What food does Japan still produce for herself?
Japan could easily have been self-sufficient in food in 1960, but is now grossly dependent on the international market for food supplies. Since the late 1990s, 60 percent of food calories consumed in Japan are imported. Japan ranks about 130 in the world, far below Pakistan, Nigeria, Indonesia, Bangladesh, and Brazil in grain self-sufficiency.
Production of the food staples – rice and soybeans as well as other cereals – has predictably diminished along with farmland and levels of consumption. Rice is one crop for which Japan can easily be self-sufficient. At the end of the 19th century, Japan planted about 2.6 million ha of wet rice per year, but yields were about two tonnes per ha. From 1920 to 1969, planted area hovered around the 3 million ha mark, but yields rose from about 3 tonnes/ha to about 4.5 tonnes/ha. Planted area in 2004 was around 1.7 million ha, yield being around 5.2 tonnes/ha.
Planted area for soybeans was a high of over 400,000 ha in the 1870s and peaked in 1910 at 470,000 ha, but by 1995 it was under 69,000 ha. A complicating factor for adducing food needs is that soybeans are now imported as livestock feed.
Self-sufficiency in soybeans has fallen steadily since 1930 and is now around 20 percent, with annual imports since the early 1980s in the 4.5 million to 5 million tonne region.
In areas of Japan with fairly mild winters, and where the land was not snowbound in the winter months, winter wheat and barley were often grown on paddy land as a winter crops.

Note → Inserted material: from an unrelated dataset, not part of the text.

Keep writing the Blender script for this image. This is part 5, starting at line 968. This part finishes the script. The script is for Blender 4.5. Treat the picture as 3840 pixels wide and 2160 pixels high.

Total production of wheat and barley, 3 million tonnes in 1913 and 3.8 million tonnes in the late 1950s, has plummeted to around a million tonnes or less since 1970.
Japan still produces about 80 percent of vegetables, 39 per cent of the fruit , 44 per cent of beef, 51 per cent of pork, and 67 per cent of the dairy products she consumes.
Self-sufficient in fish (though at lower levels of per capita consumption) up to around 1980, since then Japan has had to maintain, and even raise, per capita fish consumption by subsidizing her ever-declining fish catches with imports.
Japan has gone from potential or near self-sufficiency in livestock feed in 1960 to about 50 percent overseas dependency in just under 40 years. Source: Anthony Boys, How will Japan feed itself without fossil energy? in Sheila Newman, (Ed) The Final Energy Crisis, 2nd Edition, Pluto Press, 2008, pp 354-357.